Dollar General Corp
- Telsey Advisory Group analyst Joseph Feldman maintained a Market Perform rating, while raising the price target from $130 to $140.
- Guggenheim Securities analyst John Heinbockel reiterated a Buy rating, while cutting the price target from $165 to $160.
- BofA Securities analyst Robert Ohmes maintained a Buy rating and price target of $175.
"Traffic increased 2.6% and average ticket increased 1.7%, with higher average unit retails partly offset by lower units per transaction," Feldman wrote. Despite the beat, Dollar General guided to first-quarter comp of low-2%, versus expectations of 2.5%, and to 2026 earnings of $7.10-$7.35 per share, versus consensus of $7.25 per share, he further stated.
Guggenheim Securities: Dollar General's discretionary comps rose by an impressive 6.1%. That's the strongest since the first quarter of 2021, Heinbockel said. The company enjoyed improved merchandising of seasonal and home products, he added.
Despite a significant fourth-quarter earnings beat, Dollar General announced conservative guidance for 2026, the analyst stated. Investors had widely expected the company to guide to earnings "well above the $7.25 Street consensus," he further wrote.
BofA Securities: Dollar General's comps grew 4.3%, with growth across categories, Ohmes said. The company generated gross margin expansion of 105 basis points (bps) year-on-year, he added.
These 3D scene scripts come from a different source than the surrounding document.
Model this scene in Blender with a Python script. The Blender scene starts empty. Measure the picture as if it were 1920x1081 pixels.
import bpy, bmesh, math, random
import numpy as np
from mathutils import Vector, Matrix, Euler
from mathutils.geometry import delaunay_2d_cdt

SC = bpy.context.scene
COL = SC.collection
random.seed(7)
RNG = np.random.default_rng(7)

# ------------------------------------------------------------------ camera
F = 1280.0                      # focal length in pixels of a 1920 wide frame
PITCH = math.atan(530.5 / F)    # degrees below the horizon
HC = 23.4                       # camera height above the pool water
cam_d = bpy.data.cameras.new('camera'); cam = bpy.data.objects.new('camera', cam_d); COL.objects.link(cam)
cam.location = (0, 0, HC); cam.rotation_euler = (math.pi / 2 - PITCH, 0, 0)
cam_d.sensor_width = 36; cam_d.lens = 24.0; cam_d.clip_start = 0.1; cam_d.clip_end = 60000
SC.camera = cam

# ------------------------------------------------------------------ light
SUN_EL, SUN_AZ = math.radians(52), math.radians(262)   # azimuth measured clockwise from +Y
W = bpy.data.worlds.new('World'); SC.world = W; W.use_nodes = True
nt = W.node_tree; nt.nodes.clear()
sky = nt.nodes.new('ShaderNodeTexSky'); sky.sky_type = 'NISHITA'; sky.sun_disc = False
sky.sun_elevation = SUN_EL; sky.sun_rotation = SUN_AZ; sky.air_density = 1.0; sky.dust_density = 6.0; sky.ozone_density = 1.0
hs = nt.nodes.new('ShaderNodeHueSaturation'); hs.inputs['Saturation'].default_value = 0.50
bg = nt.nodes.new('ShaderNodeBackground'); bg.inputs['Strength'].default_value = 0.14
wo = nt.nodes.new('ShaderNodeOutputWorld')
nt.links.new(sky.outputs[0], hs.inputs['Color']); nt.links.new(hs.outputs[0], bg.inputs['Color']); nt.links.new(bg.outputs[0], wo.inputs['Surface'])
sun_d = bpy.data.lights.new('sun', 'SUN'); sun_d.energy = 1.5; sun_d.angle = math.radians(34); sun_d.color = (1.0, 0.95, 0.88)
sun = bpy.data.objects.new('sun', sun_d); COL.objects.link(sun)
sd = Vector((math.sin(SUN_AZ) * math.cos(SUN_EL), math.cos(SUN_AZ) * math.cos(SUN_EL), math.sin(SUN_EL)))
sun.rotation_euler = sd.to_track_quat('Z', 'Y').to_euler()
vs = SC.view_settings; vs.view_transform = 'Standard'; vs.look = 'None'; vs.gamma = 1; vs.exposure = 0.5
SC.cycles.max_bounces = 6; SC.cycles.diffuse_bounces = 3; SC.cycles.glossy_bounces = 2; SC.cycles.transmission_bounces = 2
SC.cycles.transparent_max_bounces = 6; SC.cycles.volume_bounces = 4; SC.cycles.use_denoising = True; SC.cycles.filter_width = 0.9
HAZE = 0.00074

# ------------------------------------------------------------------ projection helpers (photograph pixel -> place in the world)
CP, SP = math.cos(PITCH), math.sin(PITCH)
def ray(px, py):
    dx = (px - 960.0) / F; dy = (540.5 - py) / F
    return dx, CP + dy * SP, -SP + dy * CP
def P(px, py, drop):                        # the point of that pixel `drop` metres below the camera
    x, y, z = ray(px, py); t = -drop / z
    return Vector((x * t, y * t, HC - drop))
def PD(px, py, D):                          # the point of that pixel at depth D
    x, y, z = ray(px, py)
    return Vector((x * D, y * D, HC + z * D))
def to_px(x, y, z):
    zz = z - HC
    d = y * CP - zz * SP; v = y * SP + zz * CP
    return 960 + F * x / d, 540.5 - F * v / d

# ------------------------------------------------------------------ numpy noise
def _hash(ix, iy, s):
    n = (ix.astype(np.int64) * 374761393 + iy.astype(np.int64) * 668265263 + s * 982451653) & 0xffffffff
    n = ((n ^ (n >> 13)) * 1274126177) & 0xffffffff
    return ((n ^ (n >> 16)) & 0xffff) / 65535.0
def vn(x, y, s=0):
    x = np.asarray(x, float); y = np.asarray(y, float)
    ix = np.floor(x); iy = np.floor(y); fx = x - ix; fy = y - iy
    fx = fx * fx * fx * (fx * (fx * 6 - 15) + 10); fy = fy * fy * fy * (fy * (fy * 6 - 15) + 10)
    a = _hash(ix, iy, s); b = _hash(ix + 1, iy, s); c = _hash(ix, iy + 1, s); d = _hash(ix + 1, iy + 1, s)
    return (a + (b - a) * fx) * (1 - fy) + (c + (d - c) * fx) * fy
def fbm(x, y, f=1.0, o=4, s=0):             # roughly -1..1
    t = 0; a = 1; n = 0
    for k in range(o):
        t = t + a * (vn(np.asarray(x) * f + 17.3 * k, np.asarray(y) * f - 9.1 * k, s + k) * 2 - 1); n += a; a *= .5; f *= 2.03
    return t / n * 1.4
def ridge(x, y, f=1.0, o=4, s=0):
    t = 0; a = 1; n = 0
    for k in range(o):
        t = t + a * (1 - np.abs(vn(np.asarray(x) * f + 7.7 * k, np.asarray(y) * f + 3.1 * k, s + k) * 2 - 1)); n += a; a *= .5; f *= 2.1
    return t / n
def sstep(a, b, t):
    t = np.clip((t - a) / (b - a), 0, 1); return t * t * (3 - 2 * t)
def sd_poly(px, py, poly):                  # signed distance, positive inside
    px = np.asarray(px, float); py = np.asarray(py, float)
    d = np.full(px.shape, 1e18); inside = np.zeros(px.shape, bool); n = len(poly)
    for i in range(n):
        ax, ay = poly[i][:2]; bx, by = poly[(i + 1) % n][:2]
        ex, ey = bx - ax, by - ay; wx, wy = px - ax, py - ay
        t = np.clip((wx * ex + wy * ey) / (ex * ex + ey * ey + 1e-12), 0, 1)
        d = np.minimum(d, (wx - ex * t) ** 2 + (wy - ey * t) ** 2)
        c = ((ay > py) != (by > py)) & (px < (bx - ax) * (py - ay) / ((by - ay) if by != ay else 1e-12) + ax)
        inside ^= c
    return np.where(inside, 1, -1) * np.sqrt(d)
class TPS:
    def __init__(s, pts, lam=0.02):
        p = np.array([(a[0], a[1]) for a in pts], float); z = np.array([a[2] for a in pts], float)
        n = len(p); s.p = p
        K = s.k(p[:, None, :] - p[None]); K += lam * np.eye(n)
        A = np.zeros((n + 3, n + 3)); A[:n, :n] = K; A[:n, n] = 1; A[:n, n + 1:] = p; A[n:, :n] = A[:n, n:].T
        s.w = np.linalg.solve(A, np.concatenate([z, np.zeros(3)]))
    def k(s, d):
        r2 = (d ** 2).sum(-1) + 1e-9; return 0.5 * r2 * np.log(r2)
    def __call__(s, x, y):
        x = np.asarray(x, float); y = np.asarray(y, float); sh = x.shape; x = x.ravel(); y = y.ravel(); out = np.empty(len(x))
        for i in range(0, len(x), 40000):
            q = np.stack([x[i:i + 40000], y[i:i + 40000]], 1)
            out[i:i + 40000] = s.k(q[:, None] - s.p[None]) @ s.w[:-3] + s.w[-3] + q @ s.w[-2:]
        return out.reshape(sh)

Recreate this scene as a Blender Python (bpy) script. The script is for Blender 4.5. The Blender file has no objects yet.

Delivery contributed 80 bps to comps in the fourth, with more than 80% of orders being delivered in under an hour, the analyst stated. "Comps in 2026 should be supported by the introduction of a new store format, 15+ new brands in non-consumables, scaling delivery options, trade-in from & retention of middle/higher income customers, SKU rationalization, and building on the closeout buying strategy," he further wrote.
DG Price Action: Shares of Dollar General had declined by 0.40% to $135.41 at the time of publication on Friday.